Task prompt >> In the data that follows, count the lines in which the word "this" occurs, and report that figure alone.

━━━━━━

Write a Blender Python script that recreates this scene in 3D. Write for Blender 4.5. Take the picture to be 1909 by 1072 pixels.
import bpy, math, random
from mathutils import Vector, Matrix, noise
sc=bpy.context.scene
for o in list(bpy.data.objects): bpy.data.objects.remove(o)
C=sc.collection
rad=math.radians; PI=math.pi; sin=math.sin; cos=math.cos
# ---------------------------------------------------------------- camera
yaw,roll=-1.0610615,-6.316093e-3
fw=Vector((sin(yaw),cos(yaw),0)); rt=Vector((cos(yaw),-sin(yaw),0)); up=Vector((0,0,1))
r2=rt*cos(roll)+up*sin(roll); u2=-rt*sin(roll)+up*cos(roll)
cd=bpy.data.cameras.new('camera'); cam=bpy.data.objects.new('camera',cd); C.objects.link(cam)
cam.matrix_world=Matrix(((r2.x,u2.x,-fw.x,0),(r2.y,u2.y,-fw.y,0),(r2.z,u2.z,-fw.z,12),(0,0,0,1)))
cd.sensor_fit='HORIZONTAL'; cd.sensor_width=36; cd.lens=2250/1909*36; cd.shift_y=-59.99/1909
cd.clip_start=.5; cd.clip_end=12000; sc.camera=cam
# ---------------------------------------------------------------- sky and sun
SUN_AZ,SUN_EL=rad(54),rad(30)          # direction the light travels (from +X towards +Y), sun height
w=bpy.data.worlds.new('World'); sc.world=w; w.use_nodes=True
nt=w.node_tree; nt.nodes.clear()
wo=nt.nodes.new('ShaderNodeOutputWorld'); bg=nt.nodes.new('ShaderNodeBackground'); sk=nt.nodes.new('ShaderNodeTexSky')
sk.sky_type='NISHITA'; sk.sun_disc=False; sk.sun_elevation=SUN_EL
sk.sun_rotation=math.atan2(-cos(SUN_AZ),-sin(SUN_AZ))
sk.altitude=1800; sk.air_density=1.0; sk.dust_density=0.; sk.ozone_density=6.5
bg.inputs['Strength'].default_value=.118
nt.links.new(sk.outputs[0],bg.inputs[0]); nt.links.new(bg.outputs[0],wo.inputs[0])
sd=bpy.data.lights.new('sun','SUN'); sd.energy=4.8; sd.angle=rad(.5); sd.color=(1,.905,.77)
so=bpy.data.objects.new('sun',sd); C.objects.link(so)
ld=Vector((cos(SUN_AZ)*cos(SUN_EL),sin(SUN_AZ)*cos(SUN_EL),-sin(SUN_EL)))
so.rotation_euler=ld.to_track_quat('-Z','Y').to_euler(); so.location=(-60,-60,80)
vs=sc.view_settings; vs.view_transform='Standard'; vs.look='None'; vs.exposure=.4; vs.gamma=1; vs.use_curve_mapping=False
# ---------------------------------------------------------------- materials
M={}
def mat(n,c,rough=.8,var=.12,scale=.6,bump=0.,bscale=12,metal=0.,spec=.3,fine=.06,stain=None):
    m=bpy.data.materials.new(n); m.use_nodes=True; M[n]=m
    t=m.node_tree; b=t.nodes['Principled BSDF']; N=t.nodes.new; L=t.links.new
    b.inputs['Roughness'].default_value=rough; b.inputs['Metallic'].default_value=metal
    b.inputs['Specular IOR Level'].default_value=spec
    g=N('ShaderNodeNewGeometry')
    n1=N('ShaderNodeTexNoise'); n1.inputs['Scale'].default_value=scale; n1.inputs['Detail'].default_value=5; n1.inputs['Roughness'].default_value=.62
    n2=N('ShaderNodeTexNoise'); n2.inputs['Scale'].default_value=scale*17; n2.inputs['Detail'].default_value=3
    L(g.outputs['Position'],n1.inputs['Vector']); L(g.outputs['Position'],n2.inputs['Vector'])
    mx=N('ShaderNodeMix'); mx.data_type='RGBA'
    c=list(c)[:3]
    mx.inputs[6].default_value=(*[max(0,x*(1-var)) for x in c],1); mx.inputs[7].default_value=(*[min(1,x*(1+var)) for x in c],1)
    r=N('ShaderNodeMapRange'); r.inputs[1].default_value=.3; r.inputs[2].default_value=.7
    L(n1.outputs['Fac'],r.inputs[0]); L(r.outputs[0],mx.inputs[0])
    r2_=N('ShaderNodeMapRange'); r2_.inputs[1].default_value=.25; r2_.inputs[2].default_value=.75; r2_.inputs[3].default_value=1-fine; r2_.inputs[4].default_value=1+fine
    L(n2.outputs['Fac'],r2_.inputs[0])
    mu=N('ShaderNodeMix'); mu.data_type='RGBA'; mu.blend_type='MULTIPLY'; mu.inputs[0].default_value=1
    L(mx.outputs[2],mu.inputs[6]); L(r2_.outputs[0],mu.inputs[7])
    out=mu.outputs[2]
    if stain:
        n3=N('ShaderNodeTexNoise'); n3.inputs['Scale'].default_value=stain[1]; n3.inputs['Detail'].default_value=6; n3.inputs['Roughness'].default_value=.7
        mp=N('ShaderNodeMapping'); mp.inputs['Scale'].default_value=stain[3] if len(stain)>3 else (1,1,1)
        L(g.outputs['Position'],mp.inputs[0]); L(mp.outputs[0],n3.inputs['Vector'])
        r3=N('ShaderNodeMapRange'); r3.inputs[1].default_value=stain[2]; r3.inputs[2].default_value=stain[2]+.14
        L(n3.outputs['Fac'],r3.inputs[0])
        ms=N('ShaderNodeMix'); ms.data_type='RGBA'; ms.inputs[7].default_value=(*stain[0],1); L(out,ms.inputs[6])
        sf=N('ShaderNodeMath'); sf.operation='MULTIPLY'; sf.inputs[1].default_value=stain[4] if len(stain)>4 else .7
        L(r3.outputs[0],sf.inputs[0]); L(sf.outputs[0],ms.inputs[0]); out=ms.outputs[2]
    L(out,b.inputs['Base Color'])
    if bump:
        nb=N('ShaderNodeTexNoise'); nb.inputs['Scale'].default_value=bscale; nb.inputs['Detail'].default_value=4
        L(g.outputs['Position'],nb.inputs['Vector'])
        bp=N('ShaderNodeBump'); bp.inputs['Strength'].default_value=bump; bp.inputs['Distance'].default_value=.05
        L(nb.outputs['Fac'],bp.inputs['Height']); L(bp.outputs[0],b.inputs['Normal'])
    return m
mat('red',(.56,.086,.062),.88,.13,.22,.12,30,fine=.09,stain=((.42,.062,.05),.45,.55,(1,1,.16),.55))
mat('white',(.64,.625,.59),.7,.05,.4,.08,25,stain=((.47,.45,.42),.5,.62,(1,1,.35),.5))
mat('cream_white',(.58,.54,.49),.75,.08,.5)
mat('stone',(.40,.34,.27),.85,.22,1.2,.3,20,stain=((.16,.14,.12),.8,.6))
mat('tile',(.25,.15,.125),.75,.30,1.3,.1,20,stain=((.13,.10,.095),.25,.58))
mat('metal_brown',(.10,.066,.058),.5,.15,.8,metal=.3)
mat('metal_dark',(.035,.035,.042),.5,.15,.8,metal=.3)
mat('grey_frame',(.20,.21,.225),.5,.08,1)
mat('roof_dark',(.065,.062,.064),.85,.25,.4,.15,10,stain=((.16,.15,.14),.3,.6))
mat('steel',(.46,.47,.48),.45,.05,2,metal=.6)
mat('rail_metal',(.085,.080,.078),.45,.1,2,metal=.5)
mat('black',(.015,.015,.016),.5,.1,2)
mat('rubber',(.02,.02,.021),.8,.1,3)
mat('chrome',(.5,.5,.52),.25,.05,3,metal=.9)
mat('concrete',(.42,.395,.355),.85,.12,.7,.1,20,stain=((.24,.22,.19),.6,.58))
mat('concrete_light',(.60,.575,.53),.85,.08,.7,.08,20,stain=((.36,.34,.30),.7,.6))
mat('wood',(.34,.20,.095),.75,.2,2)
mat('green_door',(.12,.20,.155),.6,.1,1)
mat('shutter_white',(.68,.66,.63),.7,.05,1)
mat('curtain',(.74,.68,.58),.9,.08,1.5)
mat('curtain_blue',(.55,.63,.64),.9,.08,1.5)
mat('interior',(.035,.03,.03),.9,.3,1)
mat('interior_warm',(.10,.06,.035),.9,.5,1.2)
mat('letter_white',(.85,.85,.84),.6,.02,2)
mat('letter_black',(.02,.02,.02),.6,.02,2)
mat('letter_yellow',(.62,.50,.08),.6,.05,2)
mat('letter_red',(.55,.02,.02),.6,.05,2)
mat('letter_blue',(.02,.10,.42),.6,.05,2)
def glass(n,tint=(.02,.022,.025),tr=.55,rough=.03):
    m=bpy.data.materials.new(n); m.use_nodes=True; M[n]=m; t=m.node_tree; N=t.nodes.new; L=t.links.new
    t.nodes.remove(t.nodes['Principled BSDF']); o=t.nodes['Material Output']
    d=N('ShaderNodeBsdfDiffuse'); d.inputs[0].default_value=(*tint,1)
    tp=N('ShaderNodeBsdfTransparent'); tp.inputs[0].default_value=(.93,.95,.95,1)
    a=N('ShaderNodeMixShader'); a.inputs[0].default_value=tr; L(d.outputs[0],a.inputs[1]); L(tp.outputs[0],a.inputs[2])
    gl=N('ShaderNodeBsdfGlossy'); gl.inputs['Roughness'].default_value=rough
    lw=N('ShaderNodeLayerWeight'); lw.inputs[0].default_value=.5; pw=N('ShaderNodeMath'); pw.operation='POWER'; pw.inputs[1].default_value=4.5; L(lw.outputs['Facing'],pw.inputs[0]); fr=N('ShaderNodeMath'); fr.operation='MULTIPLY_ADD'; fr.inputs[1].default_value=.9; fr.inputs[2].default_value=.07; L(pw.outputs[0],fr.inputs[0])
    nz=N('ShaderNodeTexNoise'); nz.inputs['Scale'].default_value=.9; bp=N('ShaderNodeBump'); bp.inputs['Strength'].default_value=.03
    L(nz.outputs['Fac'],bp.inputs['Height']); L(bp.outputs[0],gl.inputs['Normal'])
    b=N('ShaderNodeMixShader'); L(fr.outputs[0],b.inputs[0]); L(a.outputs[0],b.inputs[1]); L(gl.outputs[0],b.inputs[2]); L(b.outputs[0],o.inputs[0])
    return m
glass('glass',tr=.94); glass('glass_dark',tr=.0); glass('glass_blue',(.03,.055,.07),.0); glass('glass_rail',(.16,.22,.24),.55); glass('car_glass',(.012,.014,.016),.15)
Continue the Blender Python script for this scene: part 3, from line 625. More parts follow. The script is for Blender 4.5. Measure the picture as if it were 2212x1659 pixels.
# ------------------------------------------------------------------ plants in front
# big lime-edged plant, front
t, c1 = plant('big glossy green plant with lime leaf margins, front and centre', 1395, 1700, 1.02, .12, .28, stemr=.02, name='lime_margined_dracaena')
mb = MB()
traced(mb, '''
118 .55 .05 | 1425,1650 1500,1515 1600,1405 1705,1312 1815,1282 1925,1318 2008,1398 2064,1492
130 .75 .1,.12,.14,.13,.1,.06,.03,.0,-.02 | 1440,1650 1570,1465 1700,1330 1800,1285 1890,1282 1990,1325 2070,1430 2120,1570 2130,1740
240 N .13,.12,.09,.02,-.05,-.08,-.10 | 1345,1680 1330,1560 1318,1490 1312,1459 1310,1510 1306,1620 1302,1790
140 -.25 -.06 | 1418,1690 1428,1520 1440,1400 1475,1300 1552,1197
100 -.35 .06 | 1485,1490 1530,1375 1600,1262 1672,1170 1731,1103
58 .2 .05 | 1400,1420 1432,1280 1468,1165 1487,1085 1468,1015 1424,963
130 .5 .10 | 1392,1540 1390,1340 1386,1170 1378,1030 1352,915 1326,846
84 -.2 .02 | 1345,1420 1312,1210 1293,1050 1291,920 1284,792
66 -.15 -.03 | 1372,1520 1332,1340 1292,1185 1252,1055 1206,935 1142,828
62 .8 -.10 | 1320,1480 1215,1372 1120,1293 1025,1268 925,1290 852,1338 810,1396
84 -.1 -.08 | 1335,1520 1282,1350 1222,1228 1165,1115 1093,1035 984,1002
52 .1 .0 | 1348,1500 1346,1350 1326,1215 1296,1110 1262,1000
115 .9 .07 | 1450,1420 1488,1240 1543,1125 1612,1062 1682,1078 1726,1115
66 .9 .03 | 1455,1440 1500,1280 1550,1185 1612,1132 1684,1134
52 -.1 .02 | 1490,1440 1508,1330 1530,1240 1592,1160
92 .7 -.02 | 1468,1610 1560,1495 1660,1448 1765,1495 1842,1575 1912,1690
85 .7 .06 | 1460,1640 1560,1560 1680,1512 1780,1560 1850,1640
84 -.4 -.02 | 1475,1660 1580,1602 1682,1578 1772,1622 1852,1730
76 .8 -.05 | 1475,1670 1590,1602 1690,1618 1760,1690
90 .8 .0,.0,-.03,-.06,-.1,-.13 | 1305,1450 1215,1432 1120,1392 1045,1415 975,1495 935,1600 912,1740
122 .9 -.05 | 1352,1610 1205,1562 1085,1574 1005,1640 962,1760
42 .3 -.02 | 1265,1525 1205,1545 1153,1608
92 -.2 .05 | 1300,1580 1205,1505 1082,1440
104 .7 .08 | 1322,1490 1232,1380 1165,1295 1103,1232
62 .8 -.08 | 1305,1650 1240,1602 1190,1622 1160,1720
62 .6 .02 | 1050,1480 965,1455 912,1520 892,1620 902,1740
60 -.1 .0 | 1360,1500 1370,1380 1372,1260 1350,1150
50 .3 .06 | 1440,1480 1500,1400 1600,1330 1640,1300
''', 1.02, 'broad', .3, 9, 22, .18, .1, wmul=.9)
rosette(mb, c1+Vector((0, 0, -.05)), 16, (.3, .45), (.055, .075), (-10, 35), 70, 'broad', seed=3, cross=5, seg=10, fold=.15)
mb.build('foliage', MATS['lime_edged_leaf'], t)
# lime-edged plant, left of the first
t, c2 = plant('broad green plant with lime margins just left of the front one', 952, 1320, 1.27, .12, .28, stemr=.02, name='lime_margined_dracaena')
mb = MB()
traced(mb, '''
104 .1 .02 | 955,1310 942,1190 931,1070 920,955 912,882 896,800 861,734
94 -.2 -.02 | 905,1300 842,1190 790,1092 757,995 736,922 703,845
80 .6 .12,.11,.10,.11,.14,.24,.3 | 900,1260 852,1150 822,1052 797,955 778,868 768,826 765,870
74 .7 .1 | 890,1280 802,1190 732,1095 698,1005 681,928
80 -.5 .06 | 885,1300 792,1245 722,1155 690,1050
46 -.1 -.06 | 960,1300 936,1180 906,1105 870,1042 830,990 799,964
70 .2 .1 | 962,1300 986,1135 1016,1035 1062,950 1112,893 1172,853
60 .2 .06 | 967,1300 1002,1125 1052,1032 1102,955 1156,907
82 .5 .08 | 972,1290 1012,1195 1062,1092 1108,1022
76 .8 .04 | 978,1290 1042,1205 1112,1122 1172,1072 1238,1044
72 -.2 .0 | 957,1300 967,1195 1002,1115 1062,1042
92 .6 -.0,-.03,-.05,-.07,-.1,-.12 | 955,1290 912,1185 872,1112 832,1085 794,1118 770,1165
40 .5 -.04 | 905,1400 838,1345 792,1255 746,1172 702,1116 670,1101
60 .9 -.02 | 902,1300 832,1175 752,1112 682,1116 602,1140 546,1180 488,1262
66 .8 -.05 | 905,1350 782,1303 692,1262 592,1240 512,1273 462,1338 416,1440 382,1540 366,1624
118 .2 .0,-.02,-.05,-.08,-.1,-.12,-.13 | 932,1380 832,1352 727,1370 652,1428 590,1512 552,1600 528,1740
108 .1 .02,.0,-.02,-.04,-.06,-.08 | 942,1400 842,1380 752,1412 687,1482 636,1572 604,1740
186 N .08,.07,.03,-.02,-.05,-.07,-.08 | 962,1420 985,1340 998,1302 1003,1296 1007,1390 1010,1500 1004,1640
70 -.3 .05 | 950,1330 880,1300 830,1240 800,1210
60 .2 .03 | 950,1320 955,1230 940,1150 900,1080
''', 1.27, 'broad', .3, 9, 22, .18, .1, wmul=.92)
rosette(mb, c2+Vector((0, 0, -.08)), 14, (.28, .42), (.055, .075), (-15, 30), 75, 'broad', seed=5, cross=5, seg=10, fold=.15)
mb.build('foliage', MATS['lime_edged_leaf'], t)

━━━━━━

Expected answer >> 2